Era il 19 luglio 1992. Una domenica di mezza estate. A Palermo esplode una Fiat 126 carica di tritolo: il giudice Paolo Borsellino ed i cinque agenti della sua scorta muoiono sul colpo. Tra loro c’è lei, Emanuela, 24 anni, la prima donna poliziotta a cadere in servizio. E da quel momento, tutto cambia o almeno, così avrebbe dovuto essere.
Emanuela non aveva in mente la divisa. Dopo il diploma all’istituto magistrale sognava di diventare maestra. La vita, però, è fatta anche di deviazioni impreviste. Si iscrive al concorso in Polizia accompagnando la sorella Claudia, e ad entrare è lei. È il 1989. Viene ammessa al 119° corso alla Scuola Allievi Agenti di Trieste. Si trasferisce al nord, lontano dalla sua Sestu, con più curiosità che convinzione. Ma passo dopo passo, inizia ad appassionarsi. E, senza neanche accorgersene, quel mestiere lo fa suo.
Nel ’91 viene destinata a Palermo. È un altro mondo. Gli anni più bui della guerra tra mafia e Stato. Il clima è teso, l’aria pesante. Si stabilisce nel complesso delle Tre Torri, alloggi destinati a forze dell’ordine fuori sede. Le prime assegnazioni sono pesanti: sorveglianza all’abitazione dell’onorevole Mattarella, piantonamento al boss Francesco Madonia, protezione alla senatrice Maisano Grassi, vedova del coraggioso imprenditore Libero Grassi.
Poi arriva il passo decisivo: entra nel reparto scorte. È una delle prime donne a farlo in Italia. Non lo dice a casa. Non vuole che si preoccupino. «Andrà tutto bene», ripeteva al telefono. Dopo la strage di Capaci, quel “bene” suona più come una speranza che una certezza.

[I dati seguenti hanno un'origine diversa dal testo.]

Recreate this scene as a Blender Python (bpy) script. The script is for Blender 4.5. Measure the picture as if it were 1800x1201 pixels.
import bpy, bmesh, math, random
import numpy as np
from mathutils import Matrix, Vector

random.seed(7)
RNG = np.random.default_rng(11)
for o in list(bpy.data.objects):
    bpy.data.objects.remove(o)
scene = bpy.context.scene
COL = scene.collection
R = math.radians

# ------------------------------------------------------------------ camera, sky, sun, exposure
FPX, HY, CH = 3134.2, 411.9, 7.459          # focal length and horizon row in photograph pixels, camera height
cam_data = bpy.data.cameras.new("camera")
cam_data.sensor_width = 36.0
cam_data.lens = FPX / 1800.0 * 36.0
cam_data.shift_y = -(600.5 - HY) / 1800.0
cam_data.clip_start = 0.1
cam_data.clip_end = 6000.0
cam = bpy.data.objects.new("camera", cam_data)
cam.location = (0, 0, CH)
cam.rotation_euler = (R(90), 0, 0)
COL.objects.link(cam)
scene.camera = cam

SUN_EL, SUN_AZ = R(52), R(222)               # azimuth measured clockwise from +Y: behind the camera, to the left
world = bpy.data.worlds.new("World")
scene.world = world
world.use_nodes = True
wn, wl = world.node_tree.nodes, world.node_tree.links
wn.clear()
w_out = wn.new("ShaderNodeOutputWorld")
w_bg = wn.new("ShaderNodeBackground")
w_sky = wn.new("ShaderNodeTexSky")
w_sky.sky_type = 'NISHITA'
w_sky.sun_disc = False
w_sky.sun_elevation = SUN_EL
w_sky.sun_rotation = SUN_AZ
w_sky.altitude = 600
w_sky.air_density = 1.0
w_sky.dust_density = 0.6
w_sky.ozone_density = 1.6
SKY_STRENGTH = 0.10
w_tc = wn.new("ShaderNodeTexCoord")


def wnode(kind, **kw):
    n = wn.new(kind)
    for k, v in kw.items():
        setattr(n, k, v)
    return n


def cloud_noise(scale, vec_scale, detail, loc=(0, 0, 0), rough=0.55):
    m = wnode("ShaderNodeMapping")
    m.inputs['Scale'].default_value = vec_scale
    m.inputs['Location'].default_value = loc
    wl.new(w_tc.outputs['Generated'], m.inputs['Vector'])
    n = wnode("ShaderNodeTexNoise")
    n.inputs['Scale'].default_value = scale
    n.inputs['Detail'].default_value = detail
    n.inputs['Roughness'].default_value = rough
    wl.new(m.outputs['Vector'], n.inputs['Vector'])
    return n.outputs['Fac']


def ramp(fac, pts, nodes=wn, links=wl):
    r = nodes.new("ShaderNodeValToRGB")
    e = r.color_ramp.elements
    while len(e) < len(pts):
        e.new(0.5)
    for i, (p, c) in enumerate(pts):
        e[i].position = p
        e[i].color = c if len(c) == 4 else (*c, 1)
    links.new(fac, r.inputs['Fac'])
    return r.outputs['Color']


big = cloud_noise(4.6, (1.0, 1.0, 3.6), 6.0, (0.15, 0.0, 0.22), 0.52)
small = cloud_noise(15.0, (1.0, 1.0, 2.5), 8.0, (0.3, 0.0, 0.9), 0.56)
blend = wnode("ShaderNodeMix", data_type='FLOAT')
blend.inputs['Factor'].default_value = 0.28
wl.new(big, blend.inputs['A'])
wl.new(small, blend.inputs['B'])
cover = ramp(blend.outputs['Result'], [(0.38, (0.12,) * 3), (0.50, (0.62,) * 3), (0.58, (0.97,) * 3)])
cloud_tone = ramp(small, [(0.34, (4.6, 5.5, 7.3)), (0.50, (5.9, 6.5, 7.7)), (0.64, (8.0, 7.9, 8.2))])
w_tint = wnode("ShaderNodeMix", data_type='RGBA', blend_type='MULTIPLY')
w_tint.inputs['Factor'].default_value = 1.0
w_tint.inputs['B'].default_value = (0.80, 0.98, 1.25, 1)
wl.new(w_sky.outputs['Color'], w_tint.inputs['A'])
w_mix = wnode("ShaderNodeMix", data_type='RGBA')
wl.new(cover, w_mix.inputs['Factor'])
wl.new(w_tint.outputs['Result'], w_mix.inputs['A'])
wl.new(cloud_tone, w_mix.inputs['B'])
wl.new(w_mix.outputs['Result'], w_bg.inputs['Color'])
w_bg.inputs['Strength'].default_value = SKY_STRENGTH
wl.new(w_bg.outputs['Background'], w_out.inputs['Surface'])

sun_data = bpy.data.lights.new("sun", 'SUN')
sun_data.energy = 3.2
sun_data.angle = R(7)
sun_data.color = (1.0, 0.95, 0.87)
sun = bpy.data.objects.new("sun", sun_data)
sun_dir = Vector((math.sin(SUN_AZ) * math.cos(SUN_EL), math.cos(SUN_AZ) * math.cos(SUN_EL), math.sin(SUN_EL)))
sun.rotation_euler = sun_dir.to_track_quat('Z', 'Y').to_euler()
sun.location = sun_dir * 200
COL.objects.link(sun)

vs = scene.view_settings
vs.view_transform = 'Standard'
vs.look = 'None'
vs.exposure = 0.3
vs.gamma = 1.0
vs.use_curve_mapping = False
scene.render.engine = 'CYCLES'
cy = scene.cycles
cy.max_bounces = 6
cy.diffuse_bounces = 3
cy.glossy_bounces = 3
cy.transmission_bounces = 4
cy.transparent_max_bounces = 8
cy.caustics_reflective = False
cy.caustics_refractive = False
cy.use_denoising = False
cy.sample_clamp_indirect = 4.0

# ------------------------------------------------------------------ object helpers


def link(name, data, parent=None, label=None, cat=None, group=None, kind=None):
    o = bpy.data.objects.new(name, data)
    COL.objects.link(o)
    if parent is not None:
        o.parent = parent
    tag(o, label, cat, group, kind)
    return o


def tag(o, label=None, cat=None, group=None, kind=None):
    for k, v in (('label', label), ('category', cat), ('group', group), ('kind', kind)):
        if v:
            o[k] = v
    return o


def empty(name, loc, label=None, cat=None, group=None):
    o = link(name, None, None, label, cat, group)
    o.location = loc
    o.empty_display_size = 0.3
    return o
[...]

Il 19 luglio, Borsellino decide di andare a trovare la madre in via D’Amelio. Una via stretta, pericolosa, troppo esposta. Da settimane aveva chiesto la rimozione delle auto in sosta. Nessuno interviene. Alle 16:58 esplode l’autobomba. Muoiono Paolo Borsellino, Emanuela Loi, Vincenzo Li Muli, Claudio Traina, Agostino Catalano e Walter Eddie Cosina. L’unico sopravvissuto è Antonino Vullo, che stava parcheggiando. Un destino beffardo o forse solo l’ennesima falla in un sistema che, allora, non era pronto a difendere chi lo serviva.
A Sestu la notizia arriva via telegiornale. La famiglia non sapeva nemmeno che Emanuela fosse nella scorta di Borsellino. Il dolore è immenso, la rabbia anche. Ma la risposta dei familiari, soprattutto del padre Virgilio, è di un’eleganza morale fuori dal comune. «Dobbiamo ricordare», diceva. Anche malato, non mancava a una manifestazione per la legalità.
Ai funerali, lo Stato arriva in massa. Ma il Paese è furente. Urla, spintoni, “fuori la mafia dallo Stato” risuona nella cattedrale. È una rottura collettiva, il punto di non ritorno per la coscienza pubblica. Da lì in poi, nulla sarà più come prima.
Oggi, Emanuela è diventata un simbolo, ma non basta. Non può bastare una targa o un’aula scolastica con il suo nome. Il rischio è che si trasformi in un’icona muta. Perché il vero tributo è la memoria viva. Quella che educa, che interroga, che obbliga a prendere posizione. Come fa sua sorella Claudia, che da anni porta la sua storia nelle scuole.
Nel suo breve servizio, Emanuela ha scardinato stereotipi, affrontato pericoli, scelto consapevolmente di stare dalla parte giusta. Non lo ha fatto per gloria, ma per fedeltà. Alla divisa, allo Stato, al senso del dovere.
Perché raccontarla ancora? Perché raccontare Emanuela significa raccontare anche ciò che lo Stato non è stato. Significa misurarsi con una stagione in cui la mafia era sistema, e lo Stato, spesso, assente o ambiguo. Ma significa anche trovare, in quel buio, un punto di luce. Un modello. Non perfetto. Non costruito. Ma reale.
Emanuela non è un’eroina da santino. È una ragazza normale, con il sorriso aperto e lo sguardo dritto. Una di noi. Ed è proprio questo che la rende indimenticabile.